International police agency Interpol has rejected a Russian request to issue an international arrest warrant for the former employer of late lawyer Sergei Magnitsky, saying the case is of “political nature”.

Magnitsky died in prison in 2009 after revealing a massive fraud scheme. At the time he blew the whistle he was working for US-born British citizen William Browder, the biggest foreign investor in Russia in the past decade, who has now become a target for Russian authorities.

In a statement issued on Friday, Interpol said it had “deleted all information in relation to William Browder following a recommendation by the independent Commission for the Control of Interpol’s Files (CCF)”.

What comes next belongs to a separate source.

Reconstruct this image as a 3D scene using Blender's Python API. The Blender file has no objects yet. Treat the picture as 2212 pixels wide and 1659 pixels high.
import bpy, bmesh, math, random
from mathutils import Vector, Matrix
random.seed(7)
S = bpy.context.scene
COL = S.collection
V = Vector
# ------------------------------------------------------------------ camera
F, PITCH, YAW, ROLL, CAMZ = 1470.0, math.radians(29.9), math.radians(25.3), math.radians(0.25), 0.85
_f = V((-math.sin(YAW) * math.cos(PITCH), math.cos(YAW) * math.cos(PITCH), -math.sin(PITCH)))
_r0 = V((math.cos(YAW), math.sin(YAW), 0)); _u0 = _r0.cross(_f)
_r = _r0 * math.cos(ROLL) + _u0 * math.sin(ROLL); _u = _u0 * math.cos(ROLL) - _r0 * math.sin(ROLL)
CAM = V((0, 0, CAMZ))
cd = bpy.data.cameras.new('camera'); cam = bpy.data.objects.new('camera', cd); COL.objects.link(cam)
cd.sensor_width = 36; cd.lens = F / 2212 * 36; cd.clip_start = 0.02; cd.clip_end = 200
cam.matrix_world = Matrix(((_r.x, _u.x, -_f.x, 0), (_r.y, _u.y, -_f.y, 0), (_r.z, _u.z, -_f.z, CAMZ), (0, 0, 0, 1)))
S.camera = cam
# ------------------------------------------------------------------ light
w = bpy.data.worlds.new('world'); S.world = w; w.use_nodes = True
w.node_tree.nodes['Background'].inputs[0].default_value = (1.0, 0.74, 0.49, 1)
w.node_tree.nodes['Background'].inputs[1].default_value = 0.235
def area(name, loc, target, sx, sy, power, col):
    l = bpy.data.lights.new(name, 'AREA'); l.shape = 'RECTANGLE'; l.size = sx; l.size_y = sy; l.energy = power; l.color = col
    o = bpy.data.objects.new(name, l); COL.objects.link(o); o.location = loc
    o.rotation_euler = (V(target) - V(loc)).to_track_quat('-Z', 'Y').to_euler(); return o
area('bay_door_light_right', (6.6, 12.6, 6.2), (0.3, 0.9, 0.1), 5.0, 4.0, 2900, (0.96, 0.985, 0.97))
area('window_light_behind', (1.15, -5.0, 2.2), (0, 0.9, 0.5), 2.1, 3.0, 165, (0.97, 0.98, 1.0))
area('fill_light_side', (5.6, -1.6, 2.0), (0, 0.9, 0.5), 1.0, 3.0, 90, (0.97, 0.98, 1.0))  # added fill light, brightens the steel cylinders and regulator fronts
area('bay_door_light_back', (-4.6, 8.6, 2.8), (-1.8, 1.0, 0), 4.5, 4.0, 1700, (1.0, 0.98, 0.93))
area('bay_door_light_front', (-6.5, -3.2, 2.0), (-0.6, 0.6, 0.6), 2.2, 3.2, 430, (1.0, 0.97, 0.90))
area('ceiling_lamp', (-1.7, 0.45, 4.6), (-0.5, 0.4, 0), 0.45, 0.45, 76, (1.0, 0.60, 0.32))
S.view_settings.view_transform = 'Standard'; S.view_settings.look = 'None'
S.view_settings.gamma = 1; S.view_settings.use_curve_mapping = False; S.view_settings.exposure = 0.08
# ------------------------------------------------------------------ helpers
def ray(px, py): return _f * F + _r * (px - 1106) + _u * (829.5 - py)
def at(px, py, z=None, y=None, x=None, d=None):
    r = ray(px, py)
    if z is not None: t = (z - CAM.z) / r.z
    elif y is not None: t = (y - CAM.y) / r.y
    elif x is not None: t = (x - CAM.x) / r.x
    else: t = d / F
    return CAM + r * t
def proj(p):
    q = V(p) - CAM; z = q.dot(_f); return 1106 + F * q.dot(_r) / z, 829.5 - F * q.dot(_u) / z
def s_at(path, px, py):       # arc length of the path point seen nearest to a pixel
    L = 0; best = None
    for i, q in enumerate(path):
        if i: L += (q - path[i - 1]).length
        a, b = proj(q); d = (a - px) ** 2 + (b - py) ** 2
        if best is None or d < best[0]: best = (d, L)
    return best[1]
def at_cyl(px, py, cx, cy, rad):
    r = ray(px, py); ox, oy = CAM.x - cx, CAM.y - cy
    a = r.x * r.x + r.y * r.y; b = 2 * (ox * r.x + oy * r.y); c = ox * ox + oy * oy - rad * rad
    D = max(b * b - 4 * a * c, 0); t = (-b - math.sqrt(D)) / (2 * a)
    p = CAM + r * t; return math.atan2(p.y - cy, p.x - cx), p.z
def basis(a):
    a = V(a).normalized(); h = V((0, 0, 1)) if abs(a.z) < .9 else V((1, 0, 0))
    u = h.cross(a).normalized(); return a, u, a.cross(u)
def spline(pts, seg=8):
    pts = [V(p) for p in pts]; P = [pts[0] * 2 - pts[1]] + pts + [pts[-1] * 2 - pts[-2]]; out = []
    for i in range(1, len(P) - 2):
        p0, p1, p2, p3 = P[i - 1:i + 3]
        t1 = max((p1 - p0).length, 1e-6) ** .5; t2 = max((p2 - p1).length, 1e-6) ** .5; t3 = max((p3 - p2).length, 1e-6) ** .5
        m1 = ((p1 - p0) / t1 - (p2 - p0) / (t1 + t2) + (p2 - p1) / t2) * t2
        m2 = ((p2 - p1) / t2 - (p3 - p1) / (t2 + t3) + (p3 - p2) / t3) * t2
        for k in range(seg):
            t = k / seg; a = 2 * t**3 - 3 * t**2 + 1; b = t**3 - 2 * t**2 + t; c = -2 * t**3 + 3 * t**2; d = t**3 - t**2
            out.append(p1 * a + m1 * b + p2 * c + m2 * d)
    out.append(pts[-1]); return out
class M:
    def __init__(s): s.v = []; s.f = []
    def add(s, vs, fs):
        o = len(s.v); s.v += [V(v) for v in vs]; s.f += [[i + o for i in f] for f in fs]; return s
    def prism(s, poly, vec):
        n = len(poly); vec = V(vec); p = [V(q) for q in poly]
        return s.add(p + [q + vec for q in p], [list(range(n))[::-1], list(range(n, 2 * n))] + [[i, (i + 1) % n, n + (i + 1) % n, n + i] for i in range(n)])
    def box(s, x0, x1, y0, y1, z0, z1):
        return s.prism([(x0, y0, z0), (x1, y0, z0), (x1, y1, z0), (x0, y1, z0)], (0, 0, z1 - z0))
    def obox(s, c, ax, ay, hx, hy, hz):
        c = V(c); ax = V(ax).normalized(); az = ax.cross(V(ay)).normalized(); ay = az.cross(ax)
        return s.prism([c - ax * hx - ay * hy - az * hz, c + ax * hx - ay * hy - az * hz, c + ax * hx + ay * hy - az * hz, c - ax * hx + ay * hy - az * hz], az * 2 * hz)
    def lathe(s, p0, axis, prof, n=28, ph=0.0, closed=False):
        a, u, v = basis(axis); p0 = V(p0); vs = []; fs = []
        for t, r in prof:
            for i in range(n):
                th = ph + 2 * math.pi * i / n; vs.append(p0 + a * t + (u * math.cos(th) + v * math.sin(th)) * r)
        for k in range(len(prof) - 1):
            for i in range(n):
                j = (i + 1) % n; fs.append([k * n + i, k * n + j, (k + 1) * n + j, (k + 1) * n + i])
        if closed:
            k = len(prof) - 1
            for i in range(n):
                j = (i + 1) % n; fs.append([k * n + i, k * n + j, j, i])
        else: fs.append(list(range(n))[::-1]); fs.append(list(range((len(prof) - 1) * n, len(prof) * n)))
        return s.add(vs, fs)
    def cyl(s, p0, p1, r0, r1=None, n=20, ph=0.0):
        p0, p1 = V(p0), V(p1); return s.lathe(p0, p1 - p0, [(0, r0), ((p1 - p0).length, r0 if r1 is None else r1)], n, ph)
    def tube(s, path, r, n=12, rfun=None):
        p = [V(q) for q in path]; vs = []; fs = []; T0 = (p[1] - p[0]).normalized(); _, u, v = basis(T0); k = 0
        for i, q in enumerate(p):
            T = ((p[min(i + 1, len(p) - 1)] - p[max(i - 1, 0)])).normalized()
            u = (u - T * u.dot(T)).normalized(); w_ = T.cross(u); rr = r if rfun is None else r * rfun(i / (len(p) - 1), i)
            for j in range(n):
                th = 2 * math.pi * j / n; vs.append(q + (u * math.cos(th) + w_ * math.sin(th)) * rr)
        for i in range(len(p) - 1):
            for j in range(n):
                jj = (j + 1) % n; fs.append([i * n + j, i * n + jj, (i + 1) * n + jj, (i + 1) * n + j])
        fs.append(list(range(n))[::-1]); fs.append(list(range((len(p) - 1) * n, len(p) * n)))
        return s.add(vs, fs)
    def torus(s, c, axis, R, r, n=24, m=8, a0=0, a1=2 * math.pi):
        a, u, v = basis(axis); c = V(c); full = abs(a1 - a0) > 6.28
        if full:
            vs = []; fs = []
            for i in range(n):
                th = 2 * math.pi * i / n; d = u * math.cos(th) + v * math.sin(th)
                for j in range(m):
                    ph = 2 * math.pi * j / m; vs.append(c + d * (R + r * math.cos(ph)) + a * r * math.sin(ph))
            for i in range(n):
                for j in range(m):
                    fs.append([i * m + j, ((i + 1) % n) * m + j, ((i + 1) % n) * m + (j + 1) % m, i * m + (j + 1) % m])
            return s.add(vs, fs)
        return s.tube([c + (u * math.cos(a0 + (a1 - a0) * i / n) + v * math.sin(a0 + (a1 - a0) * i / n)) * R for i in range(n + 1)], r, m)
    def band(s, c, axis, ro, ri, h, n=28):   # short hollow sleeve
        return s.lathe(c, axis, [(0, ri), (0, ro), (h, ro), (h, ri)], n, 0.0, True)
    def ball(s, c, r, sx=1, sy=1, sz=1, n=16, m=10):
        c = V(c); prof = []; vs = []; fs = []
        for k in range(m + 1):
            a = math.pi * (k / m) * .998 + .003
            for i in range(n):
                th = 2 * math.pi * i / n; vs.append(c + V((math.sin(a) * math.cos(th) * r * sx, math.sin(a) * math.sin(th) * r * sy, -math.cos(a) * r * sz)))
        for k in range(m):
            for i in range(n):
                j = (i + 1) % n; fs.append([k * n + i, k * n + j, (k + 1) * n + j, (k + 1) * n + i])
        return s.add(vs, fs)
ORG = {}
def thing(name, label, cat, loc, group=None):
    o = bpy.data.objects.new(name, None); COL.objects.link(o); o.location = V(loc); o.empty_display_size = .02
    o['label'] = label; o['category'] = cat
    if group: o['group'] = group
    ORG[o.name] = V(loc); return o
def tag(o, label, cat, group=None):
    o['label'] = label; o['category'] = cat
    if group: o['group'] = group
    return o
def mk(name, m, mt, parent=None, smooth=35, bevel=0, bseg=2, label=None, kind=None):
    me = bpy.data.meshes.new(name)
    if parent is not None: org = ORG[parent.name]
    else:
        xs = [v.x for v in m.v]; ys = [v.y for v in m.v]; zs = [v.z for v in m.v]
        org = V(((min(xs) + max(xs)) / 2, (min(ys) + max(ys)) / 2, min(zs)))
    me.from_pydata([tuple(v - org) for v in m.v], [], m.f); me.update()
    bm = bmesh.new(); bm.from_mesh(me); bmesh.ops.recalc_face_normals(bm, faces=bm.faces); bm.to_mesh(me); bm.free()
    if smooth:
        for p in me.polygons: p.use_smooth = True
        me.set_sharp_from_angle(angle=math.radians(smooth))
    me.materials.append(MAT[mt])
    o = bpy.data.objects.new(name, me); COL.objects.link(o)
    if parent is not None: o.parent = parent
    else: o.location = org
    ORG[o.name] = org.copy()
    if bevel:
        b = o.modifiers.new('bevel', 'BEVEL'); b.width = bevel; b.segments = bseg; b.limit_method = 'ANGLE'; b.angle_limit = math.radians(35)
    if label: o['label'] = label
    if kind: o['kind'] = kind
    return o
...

After studying the case, it said the CCF had concluded it “was of a predominantly political nature and recommended that all information be deleted from Interpol’s databases”.

Browder is the founder of the Hermitage Capital hedge fund where Magnitsky worked when he went public with details of massive fraud by state officials. Shortly afterwards Magnitsky himself was charged with tax evasion.

Magnitsky died in detention after having spent 11 months on remand in squalid prisons and is currently on a controversial posthumous trial.

Browder is also being tried in absentia for tax evasion.

Last month, a Moscow court issued an international arrest warrant for Browder on accusations that he had illegally acquired stock in energy giant Gazprom.

He actively campaigned for the United States to adopt a law placing sanctions on Russian officials deemed to have been implicated in Magnitsky’s death. The law was passed last year, triggering a diplomatic row with Moscow which then answered by banning US adoptions of Russian children.